*** Recorded information ***
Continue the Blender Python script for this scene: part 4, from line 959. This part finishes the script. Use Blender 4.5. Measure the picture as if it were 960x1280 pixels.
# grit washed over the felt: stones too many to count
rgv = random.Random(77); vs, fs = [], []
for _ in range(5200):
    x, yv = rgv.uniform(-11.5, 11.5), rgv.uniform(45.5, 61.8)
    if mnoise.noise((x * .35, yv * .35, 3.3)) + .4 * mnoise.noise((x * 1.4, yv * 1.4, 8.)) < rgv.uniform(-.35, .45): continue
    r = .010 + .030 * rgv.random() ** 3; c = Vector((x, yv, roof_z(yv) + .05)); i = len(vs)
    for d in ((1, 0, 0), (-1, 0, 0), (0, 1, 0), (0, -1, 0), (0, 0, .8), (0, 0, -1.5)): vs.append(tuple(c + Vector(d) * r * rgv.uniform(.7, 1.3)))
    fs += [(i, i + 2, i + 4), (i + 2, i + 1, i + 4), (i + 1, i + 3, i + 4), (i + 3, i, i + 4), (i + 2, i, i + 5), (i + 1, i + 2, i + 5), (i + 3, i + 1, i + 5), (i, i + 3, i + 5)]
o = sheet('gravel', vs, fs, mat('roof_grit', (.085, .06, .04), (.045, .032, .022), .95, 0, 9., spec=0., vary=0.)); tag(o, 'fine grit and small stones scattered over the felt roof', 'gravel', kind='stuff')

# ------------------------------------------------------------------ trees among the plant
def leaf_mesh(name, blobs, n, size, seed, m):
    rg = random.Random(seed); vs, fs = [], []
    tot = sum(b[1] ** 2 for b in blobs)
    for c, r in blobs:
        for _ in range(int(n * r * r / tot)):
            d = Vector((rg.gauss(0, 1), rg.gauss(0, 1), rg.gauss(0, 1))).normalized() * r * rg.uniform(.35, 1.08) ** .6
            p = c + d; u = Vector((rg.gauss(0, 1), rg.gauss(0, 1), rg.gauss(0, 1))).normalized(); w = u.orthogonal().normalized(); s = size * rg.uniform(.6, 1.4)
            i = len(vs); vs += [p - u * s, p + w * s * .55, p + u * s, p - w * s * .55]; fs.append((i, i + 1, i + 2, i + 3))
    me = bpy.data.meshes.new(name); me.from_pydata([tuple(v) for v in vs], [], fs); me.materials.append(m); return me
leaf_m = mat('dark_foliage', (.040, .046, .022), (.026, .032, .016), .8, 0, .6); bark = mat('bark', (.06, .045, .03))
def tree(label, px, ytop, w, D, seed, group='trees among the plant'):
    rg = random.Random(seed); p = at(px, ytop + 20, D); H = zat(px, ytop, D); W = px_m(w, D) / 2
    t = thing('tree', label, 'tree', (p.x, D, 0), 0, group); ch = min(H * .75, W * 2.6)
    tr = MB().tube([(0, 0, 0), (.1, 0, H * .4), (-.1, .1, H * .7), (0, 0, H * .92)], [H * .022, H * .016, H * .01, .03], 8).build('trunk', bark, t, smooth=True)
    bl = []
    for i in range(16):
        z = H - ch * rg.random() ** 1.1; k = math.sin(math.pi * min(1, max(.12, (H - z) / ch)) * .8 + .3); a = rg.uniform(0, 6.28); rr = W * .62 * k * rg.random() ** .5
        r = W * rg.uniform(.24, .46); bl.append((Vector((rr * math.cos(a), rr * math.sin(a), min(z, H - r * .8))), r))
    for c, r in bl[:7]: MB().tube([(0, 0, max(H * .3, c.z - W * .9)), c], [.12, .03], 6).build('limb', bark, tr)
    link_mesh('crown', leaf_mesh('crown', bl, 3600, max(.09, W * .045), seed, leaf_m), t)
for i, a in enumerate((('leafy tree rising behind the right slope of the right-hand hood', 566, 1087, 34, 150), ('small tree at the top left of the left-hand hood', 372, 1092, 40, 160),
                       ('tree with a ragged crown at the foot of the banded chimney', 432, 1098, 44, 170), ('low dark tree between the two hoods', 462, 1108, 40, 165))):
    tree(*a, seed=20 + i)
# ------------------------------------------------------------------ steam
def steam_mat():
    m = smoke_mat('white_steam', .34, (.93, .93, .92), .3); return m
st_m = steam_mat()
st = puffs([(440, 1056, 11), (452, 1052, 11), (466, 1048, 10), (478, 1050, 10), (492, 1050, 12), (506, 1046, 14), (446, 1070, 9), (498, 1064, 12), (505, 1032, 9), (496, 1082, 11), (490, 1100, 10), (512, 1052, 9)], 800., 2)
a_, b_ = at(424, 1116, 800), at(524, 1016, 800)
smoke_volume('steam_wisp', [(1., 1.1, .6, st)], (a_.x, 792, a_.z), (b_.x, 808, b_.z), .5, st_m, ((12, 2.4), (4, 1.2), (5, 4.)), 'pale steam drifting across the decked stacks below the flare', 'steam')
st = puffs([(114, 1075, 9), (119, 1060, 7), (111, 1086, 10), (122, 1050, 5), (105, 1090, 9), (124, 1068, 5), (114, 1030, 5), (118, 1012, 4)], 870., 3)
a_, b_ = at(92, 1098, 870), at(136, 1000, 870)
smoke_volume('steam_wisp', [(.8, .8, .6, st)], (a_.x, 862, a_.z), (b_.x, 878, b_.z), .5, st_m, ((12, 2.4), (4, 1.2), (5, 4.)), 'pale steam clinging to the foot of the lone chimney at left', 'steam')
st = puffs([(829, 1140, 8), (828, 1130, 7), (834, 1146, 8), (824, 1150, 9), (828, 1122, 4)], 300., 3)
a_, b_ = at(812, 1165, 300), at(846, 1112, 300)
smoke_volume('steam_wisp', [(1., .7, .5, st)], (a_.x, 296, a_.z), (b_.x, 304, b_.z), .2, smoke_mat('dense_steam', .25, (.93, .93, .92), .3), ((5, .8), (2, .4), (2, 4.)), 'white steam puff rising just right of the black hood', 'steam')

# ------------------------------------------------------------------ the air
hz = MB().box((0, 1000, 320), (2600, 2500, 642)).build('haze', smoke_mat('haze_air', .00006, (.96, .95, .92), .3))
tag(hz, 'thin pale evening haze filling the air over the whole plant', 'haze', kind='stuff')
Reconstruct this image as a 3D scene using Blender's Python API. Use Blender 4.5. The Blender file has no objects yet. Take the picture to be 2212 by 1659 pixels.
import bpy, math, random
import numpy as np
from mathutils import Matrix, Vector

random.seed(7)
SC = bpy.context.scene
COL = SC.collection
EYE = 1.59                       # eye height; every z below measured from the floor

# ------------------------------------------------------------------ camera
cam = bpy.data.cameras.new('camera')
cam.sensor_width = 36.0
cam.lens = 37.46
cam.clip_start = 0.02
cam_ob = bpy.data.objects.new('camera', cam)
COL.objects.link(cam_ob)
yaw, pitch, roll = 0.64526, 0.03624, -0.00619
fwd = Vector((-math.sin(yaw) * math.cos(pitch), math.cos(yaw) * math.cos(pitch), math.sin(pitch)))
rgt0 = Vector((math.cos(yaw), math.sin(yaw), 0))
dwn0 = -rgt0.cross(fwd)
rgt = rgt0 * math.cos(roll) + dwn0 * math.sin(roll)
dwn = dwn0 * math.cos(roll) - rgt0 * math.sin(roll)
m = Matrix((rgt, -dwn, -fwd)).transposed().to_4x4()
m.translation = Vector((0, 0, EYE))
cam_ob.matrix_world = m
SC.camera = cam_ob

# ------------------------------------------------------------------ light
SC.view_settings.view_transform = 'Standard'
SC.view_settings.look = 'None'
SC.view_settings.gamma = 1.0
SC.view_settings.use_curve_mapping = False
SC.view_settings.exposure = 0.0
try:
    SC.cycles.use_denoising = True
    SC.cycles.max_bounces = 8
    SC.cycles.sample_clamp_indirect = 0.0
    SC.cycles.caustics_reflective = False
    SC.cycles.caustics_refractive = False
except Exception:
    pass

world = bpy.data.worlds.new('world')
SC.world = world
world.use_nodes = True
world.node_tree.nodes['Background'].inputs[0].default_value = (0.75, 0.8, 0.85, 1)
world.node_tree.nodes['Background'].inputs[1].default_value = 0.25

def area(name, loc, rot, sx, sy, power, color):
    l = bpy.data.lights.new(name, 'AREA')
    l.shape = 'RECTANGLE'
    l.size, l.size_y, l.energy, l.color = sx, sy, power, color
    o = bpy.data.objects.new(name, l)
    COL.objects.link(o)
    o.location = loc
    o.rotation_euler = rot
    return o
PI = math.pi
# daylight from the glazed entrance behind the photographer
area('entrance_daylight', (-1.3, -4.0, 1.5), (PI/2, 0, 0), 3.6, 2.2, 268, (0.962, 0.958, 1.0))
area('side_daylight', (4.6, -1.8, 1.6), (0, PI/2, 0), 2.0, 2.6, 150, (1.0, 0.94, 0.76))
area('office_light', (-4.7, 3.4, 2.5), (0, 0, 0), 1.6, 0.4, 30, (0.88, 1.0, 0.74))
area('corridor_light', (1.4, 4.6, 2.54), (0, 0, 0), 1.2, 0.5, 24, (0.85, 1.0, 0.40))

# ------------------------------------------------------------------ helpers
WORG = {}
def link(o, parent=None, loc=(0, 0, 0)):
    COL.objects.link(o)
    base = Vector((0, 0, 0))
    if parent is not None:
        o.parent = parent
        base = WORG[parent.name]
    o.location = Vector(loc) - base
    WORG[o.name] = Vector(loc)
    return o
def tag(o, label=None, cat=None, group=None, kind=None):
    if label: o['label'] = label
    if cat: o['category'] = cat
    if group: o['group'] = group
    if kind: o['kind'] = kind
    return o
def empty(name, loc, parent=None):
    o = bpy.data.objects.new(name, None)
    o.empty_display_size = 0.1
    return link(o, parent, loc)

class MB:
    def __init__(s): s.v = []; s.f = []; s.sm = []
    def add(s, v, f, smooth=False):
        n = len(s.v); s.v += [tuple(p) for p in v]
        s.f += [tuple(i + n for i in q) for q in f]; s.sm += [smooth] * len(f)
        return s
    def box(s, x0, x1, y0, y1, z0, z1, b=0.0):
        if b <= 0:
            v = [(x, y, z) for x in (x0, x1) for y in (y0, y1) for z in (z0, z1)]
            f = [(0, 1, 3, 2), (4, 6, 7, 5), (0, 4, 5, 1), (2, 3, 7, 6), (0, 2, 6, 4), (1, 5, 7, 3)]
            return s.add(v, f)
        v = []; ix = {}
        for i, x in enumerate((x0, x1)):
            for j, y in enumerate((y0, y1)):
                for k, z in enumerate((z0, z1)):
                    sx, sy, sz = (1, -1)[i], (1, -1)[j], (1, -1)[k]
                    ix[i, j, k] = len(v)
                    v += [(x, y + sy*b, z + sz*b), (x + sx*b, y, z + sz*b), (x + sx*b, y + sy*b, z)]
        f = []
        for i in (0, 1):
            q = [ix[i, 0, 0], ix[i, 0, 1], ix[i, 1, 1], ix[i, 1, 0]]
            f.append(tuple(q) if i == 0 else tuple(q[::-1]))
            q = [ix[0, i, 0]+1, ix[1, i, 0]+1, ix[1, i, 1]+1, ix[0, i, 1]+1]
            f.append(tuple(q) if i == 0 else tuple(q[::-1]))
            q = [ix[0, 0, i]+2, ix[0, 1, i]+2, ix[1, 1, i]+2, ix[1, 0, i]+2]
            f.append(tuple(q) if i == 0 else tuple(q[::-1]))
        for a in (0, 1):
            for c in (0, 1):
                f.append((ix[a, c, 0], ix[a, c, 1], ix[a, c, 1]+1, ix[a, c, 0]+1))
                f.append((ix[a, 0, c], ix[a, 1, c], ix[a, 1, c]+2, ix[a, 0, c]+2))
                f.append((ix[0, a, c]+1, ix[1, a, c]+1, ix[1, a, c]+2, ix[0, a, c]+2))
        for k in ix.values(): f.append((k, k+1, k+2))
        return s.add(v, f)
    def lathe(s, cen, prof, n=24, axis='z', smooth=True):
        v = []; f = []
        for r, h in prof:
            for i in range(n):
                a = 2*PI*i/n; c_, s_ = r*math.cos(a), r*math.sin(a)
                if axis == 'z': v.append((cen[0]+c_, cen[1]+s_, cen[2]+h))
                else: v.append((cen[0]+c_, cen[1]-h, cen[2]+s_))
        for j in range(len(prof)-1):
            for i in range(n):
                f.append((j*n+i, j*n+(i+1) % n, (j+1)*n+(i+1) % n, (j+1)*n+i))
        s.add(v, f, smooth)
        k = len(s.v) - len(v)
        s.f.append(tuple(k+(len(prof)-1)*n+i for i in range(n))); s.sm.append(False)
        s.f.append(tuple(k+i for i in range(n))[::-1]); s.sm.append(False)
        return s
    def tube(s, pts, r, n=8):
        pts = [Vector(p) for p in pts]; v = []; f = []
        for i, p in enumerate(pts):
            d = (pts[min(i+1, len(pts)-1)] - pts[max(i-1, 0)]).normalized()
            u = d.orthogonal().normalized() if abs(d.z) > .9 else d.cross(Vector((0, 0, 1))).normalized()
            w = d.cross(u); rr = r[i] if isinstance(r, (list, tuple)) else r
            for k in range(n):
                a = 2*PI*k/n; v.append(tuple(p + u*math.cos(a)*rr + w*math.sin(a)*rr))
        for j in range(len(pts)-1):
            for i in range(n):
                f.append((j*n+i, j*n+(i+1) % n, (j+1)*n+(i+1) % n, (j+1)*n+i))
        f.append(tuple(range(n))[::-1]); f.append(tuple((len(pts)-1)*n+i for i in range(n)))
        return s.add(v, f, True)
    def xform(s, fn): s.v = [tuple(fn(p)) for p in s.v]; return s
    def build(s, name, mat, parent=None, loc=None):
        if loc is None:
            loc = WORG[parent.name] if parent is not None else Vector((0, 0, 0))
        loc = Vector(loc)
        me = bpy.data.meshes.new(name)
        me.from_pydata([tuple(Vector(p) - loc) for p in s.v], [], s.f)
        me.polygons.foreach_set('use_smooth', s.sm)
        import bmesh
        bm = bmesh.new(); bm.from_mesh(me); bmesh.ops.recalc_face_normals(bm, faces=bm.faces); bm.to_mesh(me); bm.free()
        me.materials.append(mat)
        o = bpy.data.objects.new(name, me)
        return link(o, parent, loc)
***
Give again, word for word, the lines of the listing, starting at its first line and ending with the line containing "roof', 'gravel', kind='stuff')".

Continue the Blender Python script for this scene: part 4, from line 959. This part finishes the script. Use Blender 4.5. Measure the picture as if it were 960x1280 pixels.
# grit washed over the felt: stones too many to count
rgv = random.Random(77); vs, fs = [], []
for _ in range(5200):
    x, yv = rgv.uniform(-11.5, 11.5), rgv.uniform(45.5, 61.8)
    if mnoise.noise((x * .35, yv * .35, 3.3)) + .4 * mnoise.noise((x * 1.4, yv * 1.4, 8.)) < rgv.uniform(-.35, .45): continue
    r = .010 + .030 * rgv.random() ** 3; c = Vector((x, yv, roof_z(yv) + .05)); i = len(vs)
    for d in ((1, 0, 0), (-1, 0, 0), (0, 1, 0), (0, -1, 0), (0, 0, .8), (0, 0, -1.5)): vs.append(tuple(c + Vector(d) * r * rgv.uniform(.7, 1.3)))
    fs += [(i, i + 2, i + 4), (i + 2, i + 1, i + 4), (i + 1, i + 3, i + 4), (i + 3, i, i + 4), (i + 2, i, i + 5), (i + 1, i + 2, i + 5), (i + 3, i + 1, i + 5), (i, i + 3, i + 5)]
o = sheet('gravel', vs, fs, mat('roof_grit', (.085, .06, .04), (.045, .032, .022), .95, 0, 9., spec=0., vary=0.)); tag(o, 'fine grit and small stones scattered over the felt roof', 'gravel', kind='stuff')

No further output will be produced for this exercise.